We consider the estimation of two-sample integral functionals, of the type that occur naturally, for example, when the object of interest is a divergence between unknown probability densities. Our first main result is that, in wide generality, a weighted nearest neighbour estimator is efficient, in the sense of achieving the local asymptotic minimax lower bound. Moreover, we also prove a corresponding central limit theorem, which facilitates the construction of asymptotically valid confidence intervals for the functional, having asymptotically minimal width.

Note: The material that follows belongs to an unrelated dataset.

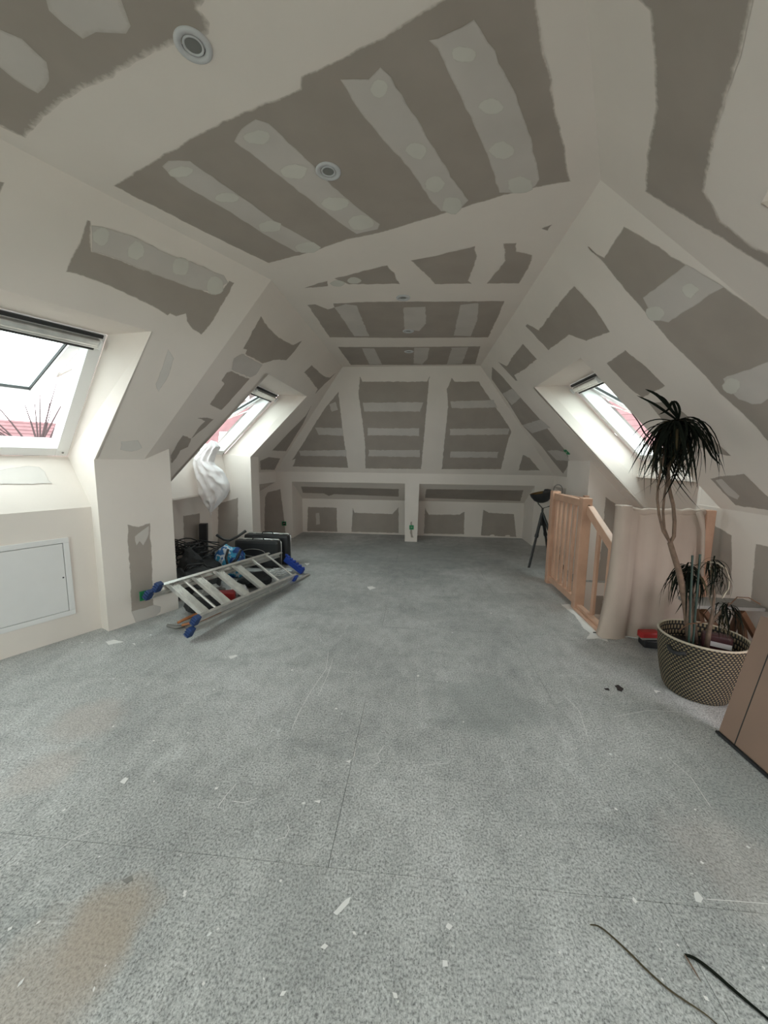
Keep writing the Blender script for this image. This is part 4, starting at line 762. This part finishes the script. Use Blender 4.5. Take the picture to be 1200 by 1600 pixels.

One interesting consequence of our results is the discovery that, for certain functionals, the worst-case performance of our estimator may improve on that of the natural `oracle' estimator, which is given access to the values of the unknown densities at the observations.

翻译：我们考虑两个样本积分泛函的估计问题，这类泛函自然出现在例如目标量为未知概率密度间散度的情形中。我们的首个主要结论是：在广泛的一般性条件下，加权最近邻估计量是有效的，即达到局部渐近极小化下界。此外，我们还证明了相应的中心极限定理，这有助于构建具有渐近最小宽度的泛函渐近有效置信区间。我们结果的一个有趣推论是：对于某些泛函，我们的估计量的最坏情况性能可能优于自然"预言机"估计量——后者可获取观测点处未知密度的真实值。